TASK OBJECTIVE
Leaving the pictures out, print the lines from the first line of the listing through the line containing "COL = sc.collection", exactly as they read, and no others.

+++

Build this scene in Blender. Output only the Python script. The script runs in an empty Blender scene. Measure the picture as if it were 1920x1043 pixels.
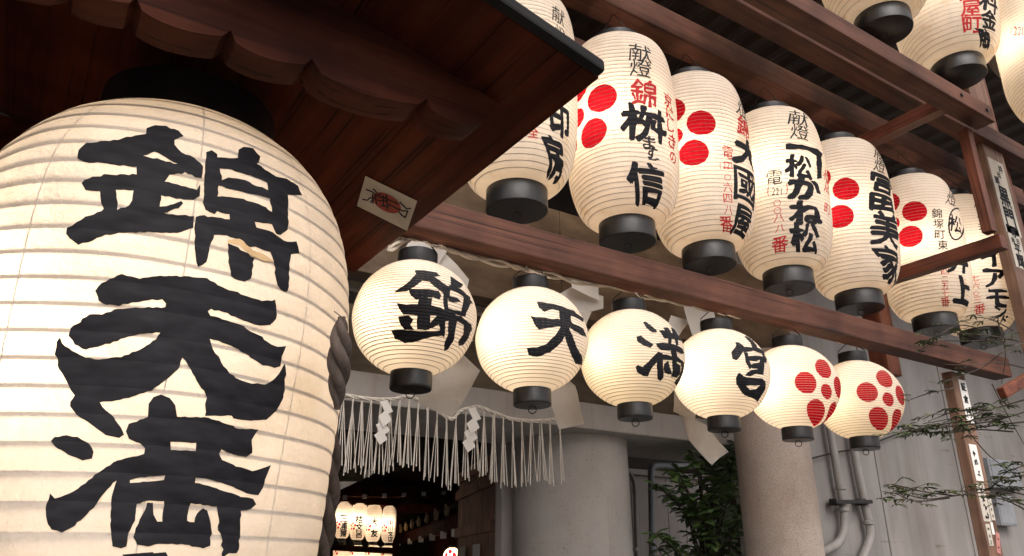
import bpy, bmesh, math, random
import numpy as np
from mathutils import Vector, Matrix
random.seed(7); RNG = np.random.default_rng(11)
PI = math.pi
sc = bpy.context.scene
COL = sc.collection

# ------------------------------------------------------------------ camera
FPX, CX, CY = 1420.0, 960.0, 521.5            # focal length in pixels of the 1920 px wide photograph
PITCH, AZ, EYE = math.radians(20.8), math.radians(57.0), 1.6
cam_d = bpy.data.cameras.new('camera'); cam = bpy.data.objects.new('camera', cam_d); COL.objects.link(cam)
cam_d.sensor_width = 36.0; cam_d.lens = FPX / 1920 * 36.0
cam_d.clip_start = 0.05; cam_d.clip_end = 500
cam.location = (0, 0, EYE); cam.rotation_euler = (PI / 2 + PITCH, 0, AZ - PI / 2)
sc.camera = cam
# ------------------------------------------------------------------ light
w = bpy.data.worlds.new('World'); sc.world = w; w.use_nodes = True
nt = w.node_tree; bg = nt.nodes['Background']
sky = nt.nodes.new('ShaderNodeTexSky'); sky.sky_type = 'NISHITA'; sky.sun_disc = False
SUN_EL, SUN_AZ = math.radians(50), math.radians(200)
sky.sun_elevation = SUN_EL; sky.sun_rotation = SUN_AZ; sky.dust_density = 4.0; sky.air_density = 1.0
hs = nt.nodes.new('ShaderNodeHueSaturation'); hs.inputs['Saturation'].default_value = 0.12
nt.links.new(sky.outputs[0], hs.inputs['Color']); wm = nt.nodes.new('ShaderNodeMixRGB'); wm.blend_type = 'MULTIPLY'; wm.inputs[0].default_value = 1; wm.inputs[2].default_value = (1.04, .985, .96, 1)
nt.links.new(hs.outputs[0], wm.inputs[1]); nt.links.new(wm.outputs[0], bg.inputs['Color'])
bg.inputs['Strength'].default_value = 0.125
sd = bpy.data.lights.new('sun', 'SUN'); sd.energy = 1.15; sd.angle = math.radians(60); sd.color = (1, .95, .9)
sun = bpy.data.objects.new('sun', sd); COL.objects.link(sun)
sdir = Vector((math.sin(SUN_AZ) * math.cos(SUN_EL), math.cos(SUN_AZ) * math.cos(SUN_EL), math.sin(SUN_EL)))
sun.rotation_euler = sdir.to_track_quat('Z', 'Y').to_euler()
vs = sc.view_settings; vs.view_transform = 'Standard'; vs.look = 'None'; vs.gamma = 1; vs.use_curve_mapping = False
vs.exposure = 0.8
sc.cycles.use_denoising = True
sc.cycles.max_bounces = 8; sc.cycles.diffuse_bounces = 4; sc.cycles.transmission_bounces = 6

# ------------------------------------------------------------------ sight lines of the camera, to find where things stand
FWH = np.array([math.cos(AZ), math.sin(AZ), 0]); RT = np.array([math.sin(AZ), -math.cos(AZ), 0])
FW = FWH * math.cos(PITCH) + np.array([0, 0, math.sin(PITCH)]); UP = -FWH * math.sin(PITCH) + np.array([0, 0, math.cos(PITCH)])
CAM = np.array([0, 0, EYE])
def ray(x, y): return FW + (x - CX) / FPX * RT + (CY - y) / FPX * UP
def at(x, y, d): return CAM + ray(x, y) * d
def onY(x, y, Y): r = ray(x, y); return CAM + r * (Y / r[1])
def onX(x, y, X): r = ray(x, y); return CAM + r * (X / r[0])
def onZ(x, y, Z): r = ray(x, y); return CAM + r * ((Z - EYE) / r[2])

# ------------------------------------------------------------------ materials
def newmat(name):
    m = bpy.data.materials.new(name); m.use_nodes = True
    n = m.node_tree; n.nodes.clear()
    out = n.nodes.new('ShaderNodeOutputMaterial')
    return m, n, out
def N(n, t, **kw):
    x = n.nodes.new('ShaderNode' + t)
    for k, v in kw.items():
        if hasattr(x, k): setattr(x, k, v)
        else: x.inputs[k.replace('_', ' ')].default_value = v
    return x
def ramp(n, fac, stops):
    r = n.nodes.new('ShaderNodeValToRGB'); e = r.color_ramp.elements
    e[0].position, e[0].color = stops[0][0], (*stops[0][1], 1)
    e[1].position, e[1].color = stops[1][0], (*stops[1][1], 1)
    for p, c in stops[2:]:
        k = e.new(p); k.color = (*c, 1)
    n.links.new(fac, r.inputs['Fac']); return r
def surf(name, stops, scale=(6, 6, 6), rough=.6, bump=.15, detail=8, spec=.4, bscale=None, coat=0, fine=None, streak=()):
    """procedural surface: stretched noise through a colour ramp, bump from a finer noise"""
    m, n, out = newmat(name)
    tc = N(n, 'TexCoord'); mp = N(n, 'Mapping'); mp.inputs['Scale'].default_value = scale
    n.links.new(tc.outputs['Object'], mp.inputs[0])
    no = N(n, 'TexNoise', Scale=1.0, Detail=detail, Roughness=.6); n.links.new(mp.outputs[0], no.inputs['Vector'])
    r = ramp(n, no.outputs[0], stops)
    b = N(n, 'BsdfPrincipled', Roughness=rough); b.inputs['Specular IOR Level'].default_value = spec
    b.inputs['Coat Weight'].default_value = coat
    col = r.outputs[0]
    no2 = N(n, 'TexNoise', Scale=bscale or 4.0, Detail=6, Roughness=.65); n.links.new(mp.outputs[0], no2.inputs['Vector'])
    if fine:
        no3 = N(n, 'TexNoise', Scale=fine[0], Detail=2, Roughness=.5); n.links.new(tc.outputs['Object'], no3.inputs['Vector'])
        r3 = ramp(n, no3.outputs[0], [(fine[1], (1, 1, 1)), (fine[2], fine[3])])
        mx = N(n, 'MixRGB', blend_type='MULTIPLY', Fac=1.0)
        n.links.new(col, mx.inputs[1]); n.links.new(r3.outputs[0], mx.inputs[2]); col = mx.outputs[0]
    for (sv, lo, hi, sc_) in streak:                           # cracks, runs and stains: a stretched noise, cut narrow
        m2 = N(n, 'Mapping'); m2.inputs['Scale'].default_value = sv; n.links.new(tc.outputs['Object'], m2.inputs[0])
        n4 = N(n, 'TexNoise', Scale=1.0, Detail=4, Roughness=.55); n.links.new(m2.outputs[0], n4.inputs['Vector'])
        r4 = ramp(n, n4.outputs[0], [(lo, (1, 1, 1)), (hi, sc_)])
        mx = N(n, 'MixRGB', blend_type='MULTIPLY', Fac=1.0); n.links.new(col, mx.inputs[1]); n.links.new(r4.outputs[0], mx.inputs[2]); col = mx.outputs[0]
    n.links.new(col, b.inputs['Base Color'])
    rr = N(n, 'MapRange'); rr.inputs['To Min'].default_value = rough - .12; rr.inputs['To Max'].default_value = min(1, rough + .15)
    n.links.new(no2.outputs[0], rr.inputs[0]); n.links.new(rr.outputs[0], b.inputs['Roughness'])
    bp = N(n, 'Bump', Strength=bump, Distance=.01); n.links.new(no2.outputs[0], bp.inputs['Height'])
    n.links.new(bp.outputs[0], b.inputs['Normal']); n.links.new(b.outputs[0], out.inputs[0])
    return m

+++

OUTPUT FOR THIS EXERCISE
Build this scene in Blender. Output only the Python script. The script runs in an empty Blender scene. Measure the picture as if it were 1920x1043 pixels.
import bpy, bmesh, math, random
import numpy as np
from mathutils import Vector, Matrix
random.seed(7); RNG = np.random.default_rng(11)
PI = math.pi
sc = bpy.context.scene
COL = sc.collection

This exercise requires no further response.